### Brief
The data below holds a line containing "Recreate this scene" and a line containing "return Vector(((px-CX)/F*d, d, CZ-(py-CY)/F*d))"; please quote exactly those two lines and every line between them, and nothing else.

* * * * *

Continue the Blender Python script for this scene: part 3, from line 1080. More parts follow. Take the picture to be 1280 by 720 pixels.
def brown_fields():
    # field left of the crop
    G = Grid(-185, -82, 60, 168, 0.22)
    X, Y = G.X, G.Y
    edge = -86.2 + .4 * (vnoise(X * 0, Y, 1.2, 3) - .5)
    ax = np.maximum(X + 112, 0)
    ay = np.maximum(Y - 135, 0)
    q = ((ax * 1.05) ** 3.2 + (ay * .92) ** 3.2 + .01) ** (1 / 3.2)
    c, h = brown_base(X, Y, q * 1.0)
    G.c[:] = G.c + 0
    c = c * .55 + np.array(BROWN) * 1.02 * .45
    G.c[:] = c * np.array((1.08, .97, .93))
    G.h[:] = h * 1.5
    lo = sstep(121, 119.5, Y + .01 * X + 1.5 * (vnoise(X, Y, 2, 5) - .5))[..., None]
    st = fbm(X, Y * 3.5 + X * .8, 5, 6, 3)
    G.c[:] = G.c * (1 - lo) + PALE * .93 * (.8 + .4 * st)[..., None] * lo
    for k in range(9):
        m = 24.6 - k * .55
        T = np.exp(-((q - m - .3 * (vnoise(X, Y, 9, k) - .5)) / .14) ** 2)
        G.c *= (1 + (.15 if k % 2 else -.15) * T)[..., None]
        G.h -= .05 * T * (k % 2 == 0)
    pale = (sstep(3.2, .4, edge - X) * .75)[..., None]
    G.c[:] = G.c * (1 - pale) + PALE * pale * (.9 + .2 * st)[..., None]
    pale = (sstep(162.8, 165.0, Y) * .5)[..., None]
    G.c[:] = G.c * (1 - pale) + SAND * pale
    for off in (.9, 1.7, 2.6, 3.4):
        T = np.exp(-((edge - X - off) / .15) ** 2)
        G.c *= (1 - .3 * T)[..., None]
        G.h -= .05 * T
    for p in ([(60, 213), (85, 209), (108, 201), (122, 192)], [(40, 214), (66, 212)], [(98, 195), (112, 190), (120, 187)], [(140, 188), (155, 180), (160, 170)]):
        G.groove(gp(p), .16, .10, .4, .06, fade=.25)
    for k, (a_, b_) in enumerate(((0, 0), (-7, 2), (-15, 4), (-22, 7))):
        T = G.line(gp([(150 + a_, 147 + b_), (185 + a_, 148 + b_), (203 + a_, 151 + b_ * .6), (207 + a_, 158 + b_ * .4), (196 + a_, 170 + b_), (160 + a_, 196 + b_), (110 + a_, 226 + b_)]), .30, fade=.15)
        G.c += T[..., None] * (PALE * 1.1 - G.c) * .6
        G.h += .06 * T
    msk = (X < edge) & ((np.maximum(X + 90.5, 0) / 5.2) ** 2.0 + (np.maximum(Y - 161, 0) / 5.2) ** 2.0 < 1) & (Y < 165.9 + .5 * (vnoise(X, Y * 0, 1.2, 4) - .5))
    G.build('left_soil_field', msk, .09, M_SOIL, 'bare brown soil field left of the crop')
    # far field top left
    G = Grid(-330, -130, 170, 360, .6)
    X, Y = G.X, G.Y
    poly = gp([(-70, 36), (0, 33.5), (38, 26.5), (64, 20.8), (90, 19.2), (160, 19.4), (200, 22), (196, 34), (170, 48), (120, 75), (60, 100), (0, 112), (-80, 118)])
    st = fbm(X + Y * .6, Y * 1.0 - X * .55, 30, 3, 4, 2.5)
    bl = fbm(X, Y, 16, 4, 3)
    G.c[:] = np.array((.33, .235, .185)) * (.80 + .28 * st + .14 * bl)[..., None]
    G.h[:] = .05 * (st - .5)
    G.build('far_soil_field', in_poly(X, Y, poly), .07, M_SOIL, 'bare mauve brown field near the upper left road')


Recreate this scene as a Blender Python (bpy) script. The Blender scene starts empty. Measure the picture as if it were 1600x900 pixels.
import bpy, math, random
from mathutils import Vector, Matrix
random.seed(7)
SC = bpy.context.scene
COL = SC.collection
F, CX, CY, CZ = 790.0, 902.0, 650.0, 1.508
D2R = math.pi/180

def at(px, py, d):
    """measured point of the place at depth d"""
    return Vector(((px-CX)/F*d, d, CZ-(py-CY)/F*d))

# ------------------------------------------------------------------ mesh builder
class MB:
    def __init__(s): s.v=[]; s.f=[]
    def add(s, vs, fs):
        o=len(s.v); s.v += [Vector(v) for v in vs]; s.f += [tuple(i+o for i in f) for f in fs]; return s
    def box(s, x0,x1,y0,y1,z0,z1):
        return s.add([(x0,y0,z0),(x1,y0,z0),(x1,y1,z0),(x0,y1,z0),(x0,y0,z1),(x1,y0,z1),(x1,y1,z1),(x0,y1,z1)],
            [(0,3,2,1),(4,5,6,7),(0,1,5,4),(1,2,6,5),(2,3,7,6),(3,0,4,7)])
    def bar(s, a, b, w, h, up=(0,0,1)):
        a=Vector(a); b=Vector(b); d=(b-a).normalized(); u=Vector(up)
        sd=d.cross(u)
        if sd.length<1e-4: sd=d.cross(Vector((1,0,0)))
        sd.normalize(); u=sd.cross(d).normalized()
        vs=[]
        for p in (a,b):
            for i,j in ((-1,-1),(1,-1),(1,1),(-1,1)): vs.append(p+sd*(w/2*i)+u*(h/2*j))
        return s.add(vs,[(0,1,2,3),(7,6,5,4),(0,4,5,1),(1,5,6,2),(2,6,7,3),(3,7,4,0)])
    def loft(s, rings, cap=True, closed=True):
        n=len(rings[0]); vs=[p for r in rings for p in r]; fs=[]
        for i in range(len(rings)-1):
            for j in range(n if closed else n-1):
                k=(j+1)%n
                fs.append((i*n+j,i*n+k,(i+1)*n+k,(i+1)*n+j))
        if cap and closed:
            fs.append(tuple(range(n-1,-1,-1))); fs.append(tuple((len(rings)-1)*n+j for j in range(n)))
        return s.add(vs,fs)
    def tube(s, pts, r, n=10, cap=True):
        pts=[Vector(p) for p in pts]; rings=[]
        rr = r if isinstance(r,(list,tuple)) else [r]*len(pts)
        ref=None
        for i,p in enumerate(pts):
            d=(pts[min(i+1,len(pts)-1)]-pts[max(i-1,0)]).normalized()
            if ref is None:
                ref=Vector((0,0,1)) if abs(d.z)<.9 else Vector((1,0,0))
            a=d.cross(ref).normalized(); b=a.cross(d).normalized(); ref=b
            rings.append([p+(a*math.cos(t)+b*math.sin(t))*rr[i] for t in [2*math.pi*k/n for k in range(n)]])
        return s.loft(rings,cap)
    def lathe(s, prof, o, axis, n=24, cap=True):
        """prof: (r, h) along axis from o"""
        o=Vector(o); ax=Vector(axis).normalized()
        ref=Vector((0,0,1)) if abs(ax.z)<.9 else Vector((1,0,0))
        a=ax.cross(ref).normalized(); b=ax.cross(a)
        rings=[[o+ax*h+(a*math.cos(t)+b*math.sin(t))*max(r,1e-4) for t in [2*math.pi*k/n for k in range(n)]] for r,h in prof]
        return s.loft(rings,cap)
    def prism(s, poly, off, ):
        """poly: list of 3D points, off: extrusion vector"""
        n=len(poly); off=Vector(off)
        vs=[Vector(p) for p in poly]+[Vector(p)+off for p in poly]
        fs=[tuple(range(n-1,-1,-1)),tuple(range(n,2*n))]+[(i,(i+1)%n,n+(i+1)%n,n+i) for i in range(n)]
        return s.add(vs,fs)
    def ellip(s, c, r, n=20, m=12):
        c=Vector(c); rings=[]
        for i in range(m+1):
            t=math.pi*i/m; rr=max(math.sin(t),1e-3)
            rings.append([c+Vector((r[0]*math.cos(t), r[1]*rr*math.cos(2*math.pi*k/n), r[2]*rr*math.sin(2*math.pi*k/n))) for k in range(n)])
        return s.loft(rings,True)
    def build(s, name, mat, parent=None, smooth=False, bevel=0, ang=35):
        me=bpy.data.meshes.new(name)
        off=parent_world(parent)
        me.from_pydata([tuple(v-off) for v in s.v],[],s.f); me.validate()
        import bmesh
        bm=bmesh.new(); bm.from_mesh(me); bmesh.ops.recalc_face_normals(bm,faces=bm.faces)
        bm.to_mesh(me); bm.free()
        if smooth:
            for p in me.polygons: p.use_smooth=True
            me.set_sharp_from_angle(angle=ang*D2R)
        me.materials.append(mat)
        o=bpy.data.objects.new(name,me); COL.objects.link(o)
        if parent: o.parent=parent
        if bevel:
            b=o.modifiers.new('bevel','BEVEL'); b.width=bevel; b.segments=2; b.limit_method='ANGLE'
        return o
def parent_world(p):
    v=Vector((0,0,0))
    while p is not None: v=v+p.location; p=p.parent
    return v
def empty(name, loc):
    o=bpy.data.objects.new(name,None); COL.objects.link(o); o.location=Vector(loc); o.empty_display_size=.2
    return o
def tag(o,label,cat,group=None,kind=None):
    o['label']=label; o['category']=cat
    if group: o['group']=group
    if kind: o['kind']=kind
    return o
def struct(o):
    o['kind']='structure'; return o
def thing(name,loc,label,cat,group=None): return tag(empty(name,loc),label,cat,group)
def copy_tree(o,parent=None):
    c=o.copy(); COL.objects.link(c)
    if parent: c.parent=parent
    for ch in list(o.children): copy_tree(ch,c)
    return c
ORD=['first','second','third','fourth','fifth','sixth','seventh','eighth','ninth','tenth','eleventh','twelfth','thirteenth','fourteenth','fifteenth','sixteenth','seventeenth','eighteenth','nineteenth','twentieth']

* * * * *

### Written response
Recreate this scene as a Blender Python (bpy) script. The Blender scene starts empty. Measure the picture as if it were 1600x900 pixels.
import bpy, math, random
from mathutils import Vector, Matrix
random.seed(7)
SC = bpy.context.scene
COL = SC.collection
F, CX, CY, CZ = 790.0, 902.0, 650.0, 1.508
D2R = math.pi/180

def at(px, py, d):
    """measured point of the place at depth d"""
    return Vector(((px-CX)/F*d, d, CZ-(py-CY)/F*d))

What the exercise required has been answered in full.